Example of Commercial Paper in India

Let’s consider a practical example to understand commercial paper in India: The State Bank of India (SBI) may issue commercial paper worth ₹500 crore with a maturity of 180 days. If issued at a discount of 5.85%, an investor might pay ₹471 crore and receive the full ₹500 crore upon maturity. Since SBI has a strong credit rating (AA+ or higher), the risk of default is minimal, making it an attractive proposition for short-term investors.

Who Typically Invests in Commercial Paper?

The typical investors in commercial paper include:

  • Banks
  • Mutual Funds
  • Insurance Companies
  • Pension Funds
  • Large Corporates

These entities have the infrastructure to analyse credit ratings and issuer fundamentals thoroughly, making them ideal candidates for investing in commercial paper.

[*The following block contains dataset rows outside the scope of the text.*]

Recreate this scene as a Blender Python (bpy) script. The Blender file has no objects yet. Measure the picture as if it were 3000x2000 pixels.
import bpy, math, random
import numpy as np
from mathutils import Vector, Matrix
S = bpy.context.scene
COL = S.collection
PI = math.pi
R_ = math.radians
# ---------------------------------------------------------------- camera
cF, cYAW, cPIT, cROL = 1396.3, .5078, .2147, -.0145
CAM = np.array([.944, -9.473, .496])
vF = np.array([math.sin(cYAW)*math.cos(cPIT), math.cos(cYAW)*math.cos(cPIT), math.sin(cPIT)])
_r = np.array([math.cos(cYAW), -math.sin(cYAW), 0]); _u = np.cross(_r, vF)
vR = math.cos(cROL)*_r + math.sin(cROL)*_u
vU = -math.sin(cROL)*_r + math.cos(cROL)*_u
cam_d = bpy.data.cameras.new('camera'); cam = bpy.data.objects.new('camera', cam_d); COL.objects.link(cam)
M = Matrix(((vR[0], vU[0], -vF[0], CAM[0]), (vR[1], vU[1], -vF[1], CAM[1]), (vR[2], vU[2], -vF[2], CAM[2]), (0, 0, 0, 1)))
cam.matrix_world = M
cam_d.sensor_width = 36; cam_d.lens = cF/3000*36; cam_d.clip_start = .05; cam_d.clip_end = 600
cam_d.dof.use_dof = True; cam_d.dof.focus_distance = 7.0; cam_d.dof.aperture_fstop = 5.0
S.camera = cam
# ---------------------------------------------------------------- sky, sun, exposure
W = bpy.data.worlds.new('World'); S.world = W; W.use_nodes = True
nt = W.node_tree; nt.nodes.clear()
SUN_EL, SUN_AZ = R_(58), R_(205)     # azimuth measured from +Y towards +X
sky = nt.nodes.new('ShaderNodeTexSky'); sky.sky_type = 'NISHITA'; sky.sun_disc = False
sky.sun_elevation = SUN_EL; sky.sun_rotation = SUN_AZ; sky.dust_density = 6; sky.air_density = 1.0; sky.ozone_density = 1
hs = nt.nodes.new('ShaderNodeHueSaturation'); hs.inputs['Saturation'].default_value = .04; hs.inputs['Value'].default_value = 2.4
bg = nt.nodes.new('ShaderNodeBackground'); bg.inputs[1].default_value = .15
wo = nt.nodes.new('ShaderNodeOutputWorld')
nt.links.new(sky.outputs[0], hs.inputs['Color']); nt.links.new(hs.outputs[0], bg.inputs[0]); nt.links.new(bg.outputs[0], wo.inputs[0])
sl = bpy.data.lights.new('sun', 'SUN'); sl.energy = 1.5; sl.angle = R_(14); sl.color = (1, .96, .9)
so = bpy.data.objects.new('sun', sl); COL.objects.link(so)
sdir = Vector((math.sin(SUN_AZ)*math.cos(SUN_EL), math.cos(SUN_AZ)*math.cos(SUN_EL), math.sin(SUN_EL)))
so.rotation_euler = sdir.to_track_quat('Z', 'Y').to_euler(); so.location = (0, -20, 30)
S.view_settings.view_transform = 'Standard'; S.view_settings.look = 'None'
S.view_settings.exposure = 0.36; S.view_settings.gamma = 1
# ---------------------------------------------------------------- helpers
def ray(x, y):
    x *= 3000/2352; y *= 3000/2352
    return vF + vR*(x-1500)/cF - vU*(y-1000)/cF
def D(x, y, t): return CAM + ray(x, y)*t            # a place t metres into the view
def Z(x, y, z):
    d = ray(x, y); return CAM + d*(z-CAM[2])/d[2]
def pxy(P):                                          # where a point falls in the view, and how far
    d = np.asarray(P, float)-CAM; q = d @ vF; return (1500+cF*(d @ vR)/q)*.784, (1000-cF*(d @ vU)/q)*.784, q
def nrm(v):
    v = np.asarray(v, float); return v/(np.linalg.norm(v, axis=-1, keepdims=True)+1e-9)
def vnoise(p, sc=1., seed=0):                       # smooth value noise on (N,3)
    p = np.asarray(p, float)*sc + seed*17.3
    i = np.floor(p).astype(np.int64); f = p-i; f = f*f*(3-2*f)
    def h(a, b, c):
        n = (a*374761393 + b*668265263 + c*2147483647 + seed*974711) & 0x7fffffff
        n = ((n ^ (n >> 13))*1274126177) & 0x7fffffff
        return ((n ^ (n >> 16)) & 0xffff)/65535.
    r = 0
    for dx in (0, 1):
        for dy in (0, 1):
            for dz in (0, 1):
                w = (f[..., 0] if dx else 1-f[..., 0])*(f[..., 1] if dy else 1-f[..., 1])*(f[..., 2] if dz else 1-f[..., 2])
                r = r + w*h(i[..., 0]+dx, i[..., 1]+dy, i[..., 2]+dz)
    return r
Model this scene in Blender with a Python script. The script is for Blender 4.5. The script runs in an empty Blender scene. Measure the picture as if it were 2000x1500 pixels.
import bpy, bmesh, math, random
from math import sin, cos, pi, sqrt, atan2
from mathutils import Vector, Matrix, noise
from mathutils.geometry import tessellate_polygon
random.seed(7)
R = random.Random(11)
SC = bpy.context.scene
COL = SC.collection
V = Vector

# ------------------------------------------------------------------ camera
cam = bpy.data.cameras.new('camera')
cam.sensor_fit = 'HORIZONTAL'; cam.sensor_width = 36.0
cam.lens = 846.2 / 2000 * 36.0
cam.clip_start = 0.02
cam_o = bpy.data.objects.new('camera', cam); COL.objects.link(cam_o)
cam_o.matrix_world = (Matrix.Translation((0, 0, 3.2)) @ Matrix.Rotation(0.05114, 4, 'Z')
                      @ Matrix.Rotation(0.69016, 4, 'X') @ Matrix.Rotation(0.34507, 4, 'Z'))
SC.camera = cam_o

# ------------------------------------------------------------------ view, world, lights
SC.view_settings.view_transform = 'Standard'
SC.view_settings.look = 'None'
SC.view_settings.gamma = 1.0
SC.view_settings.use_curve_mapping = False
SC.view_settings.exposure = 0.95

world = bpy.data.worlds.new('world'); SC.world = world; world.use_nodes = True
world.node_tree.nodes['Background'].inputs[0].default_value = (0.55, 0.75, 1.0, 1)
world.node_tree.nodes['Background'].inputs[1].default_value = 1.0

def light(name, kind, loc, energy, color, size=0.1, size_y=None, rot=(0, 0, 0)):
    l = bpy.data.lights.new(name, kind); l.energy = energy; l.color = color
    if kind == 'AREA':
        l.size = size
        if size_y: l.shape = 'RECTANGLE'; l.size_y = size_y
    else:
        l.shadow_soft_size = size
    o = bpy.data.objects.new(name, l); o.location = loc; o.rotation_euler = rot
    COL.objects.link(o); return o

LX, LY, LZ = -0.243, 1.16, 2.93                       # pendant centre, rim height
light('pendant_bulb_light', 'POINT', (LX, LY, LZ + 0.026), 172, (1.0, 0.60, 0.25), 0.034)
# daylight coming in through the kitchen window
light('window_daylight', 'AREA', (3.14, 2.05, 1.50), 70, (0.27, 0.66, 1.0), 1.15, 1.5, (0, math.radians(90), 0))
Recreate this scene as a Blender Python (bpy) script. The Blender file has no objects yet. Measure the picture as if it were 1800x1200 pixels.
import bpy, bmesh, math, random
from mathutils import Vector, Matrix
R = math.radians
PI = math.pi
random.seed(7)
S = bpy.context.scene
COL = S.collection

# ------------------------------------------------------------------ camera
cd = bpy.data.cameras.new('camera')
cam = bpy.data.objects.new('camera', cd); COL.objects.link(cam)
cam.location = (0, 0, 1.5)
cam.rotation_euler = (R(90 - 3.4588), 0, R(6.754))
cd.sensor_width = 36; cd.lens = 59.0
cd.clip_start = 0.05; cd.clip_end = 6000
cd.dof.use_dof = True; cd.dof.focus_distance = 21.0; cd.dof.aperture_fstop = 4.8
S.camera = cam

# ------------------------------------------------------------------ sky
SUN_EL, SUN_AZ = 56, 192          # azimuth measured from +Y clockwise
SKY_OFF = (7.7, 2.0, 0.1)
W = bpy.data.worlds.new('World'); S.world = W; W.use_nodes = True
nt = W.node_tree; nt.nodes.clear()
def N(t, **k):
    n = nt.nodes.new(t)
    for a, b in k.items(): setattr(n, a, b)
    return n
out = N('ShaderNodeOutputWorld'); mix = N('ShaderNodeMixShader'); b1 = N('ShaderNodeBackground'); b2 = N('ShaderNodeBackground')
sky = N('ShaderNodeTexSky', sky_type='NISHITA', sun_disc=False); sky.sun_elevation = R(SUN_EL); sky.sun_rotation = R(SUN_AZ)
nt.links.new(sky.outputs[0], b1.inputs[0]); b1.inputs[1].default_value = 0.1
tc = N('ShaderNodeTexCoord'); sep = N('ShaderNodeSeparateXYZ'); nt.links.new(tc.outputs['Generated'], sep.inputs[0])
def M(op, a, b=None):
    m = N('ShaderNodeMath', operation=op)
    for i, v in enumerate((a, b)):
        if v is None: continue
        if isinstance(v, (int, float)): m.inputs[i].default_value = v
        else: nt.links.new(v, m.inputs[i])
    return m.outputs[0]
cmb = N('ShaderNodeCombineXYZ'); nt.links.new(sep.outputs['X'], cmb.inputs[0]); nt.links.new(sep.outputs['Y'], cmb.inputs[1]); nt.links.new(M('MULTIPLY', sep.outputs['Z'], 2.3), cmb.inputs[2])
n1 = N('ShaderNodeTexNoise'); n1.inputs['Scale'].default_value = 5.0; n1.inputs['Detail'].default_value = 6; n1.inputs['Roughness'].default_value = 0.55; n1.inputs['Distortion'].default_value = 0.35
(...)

How to Invest in Commercial Paper?

Through Brokers or Mutual Funds: Retail investors may not access commercial paper directly but can invest through money market mutual funds that allocate a portion to these instruments.

Direct investment: Institutional investors or high-net-worth individuals may invest directly by purchasing paper from the issuing company or through an intermediary bank.

Before investing, always:

  • Check the credit rating of the issuer
  • Understand the maturity and expected return
  • Evaluate market liquidity
  • Confirm regulatory compliance

Regulatory Framework in India

In India, commercial paper is governed by the Reserve Bank of India (RBI). Issuers must meet specific eligibility criteria including a minimum credit rating and net worth threshold. The RBI also places caps on how much commercial paper a company can issue relative to its working capital limits.

In the UK and other developed markets, commercial paper is regulated by respective central banks and financial authorities, often under a broader money market framework.

Conclusion

Commercial paper serves as a powerful financial tool, offering short-term capital for corporations and attractive yield potential for investors. While it comes with some level of credit risk due to its unsecured nature, the short maturity periods and high credit standards of issuers help mitigate these concerns.

By understanding the different types of commercial paper, key features, advantages, and potential drawbacks, investors can make well-informed decisions tailored to their financial goals.

FAQs

What is commercial paper?

Commercial Paper is an unsecured, short-term debt instrument issued by corporations to meet urgent funding needs like working capital, with maturities ranging from 2 to 270 days.

How can I invest in commercial paper in India?

Retail investors can invest through money market mutual funds, while institutions and high-net-worth individuals can invest directly or via authorised brokers.

What are the key features of commercial paper?

It has a short tenure, is unsecured, issued at a discount, transferable, and typically limited to companies with high credit ratings.

How does commercial paper differ from bonds?

Commercial Paper is short-term, unsecured, and issued at a discount, while bonds are long-term, may be secured, and offer regular interest payments.